Chapter 2 follows the official CIRO Supervisor Exam syllabus element Supervisory structure: Investment Dealer responsibilities. This domain carries 10 questions (~11%), so it matters not only because of weighting but because it explains how the firm’s supervisory system is supposed to function before the later account, conduct, and market-rule chapters start testing specific failures inside it.
This chapter is really about system credibility. The exam often asks whether the firm has a supervisory framework that is written, communicated, authority-backed, tested, and capable of producing an evidence trail when something goes wrong. A weak answer treats supervision as a policy manual. A stronger answer treats it as an operating system.
Section Map
Section
What it is really testing
2.1 Supervisory system design, communication, and training
Whether the supervisory system is clear, current, distributed, and understood well enough to be used consistently
2.2 Product due diligence, executives, audits, and compliance
Whether governance, compliance, and product oversight are organized so key risk areas are actually owned and reviewed
2.3 Supervisor authority, records, and delegation controls
Whether delegated supervision is still controlled, evidenced, and backed by real authority
2.4 Automation, manual review triggers, and testing
Whether automated supervision has meaningful exception logic, human intervention points, and testing discipline
Study Priority
Official weighting: 10 questions (~11%)
Focus on how the system should operate under pressure: policy updates, delegated review, training gaps, stale procedures, exception reports, and controls that technically exist but are not actually defensible.

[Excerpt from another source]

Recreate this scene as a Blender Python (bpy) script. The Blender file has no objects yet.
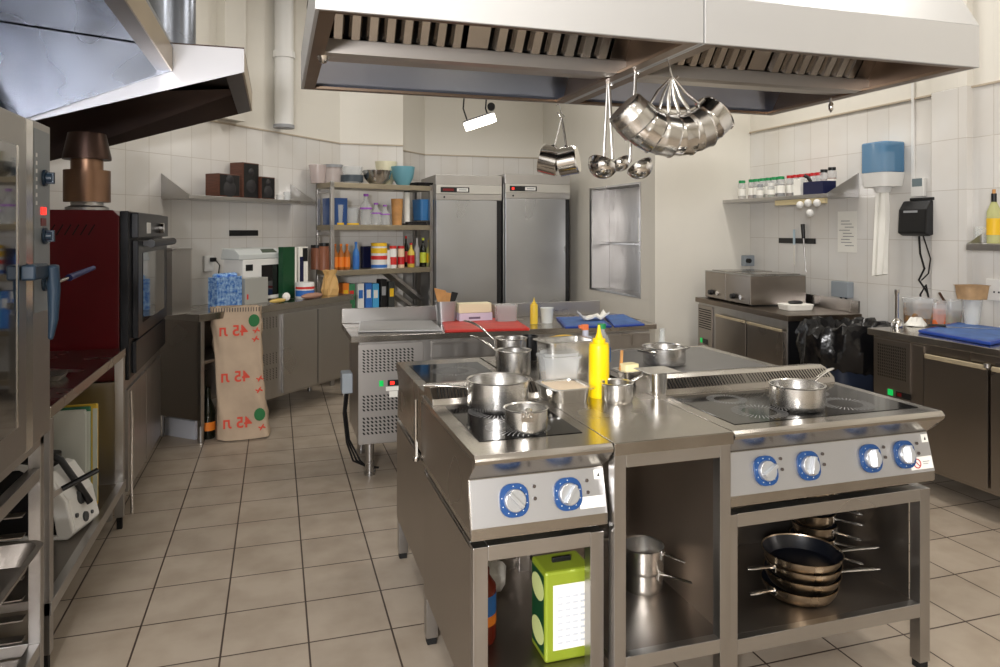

Common Exam Traps In This Chapter
assuming a written policy is enough even when the firm cannot show distribution, training, or evidence of use
treating delegation as a transfer of accountability instead of a controlled assignment with retained responsibility
assuming automation cures supervision without testing thresholds, exception handling, and redesign when outputs stop being reliable
confusing the role of compliance, executives, and supervisors instead of asking who owns what risk and who must act next
Explain how a defensible supervisory system should be written, communicated, updated, and supported by training that is tailored to the dealer’s actual operations.
Explain how product due diligence, executive ownership, audit findings, and compliance oversight fit together inside the dealer’s supervisory structure.
Analyze how supervisory authority, record integrity, and delegation controls should work when reviews are assigned but accountability remains with the delegating Supervisor.
Explain how automated supervisory controls should be designed, where human review still matters, and when testing or redesign is required because automated outputs are no longer reliable.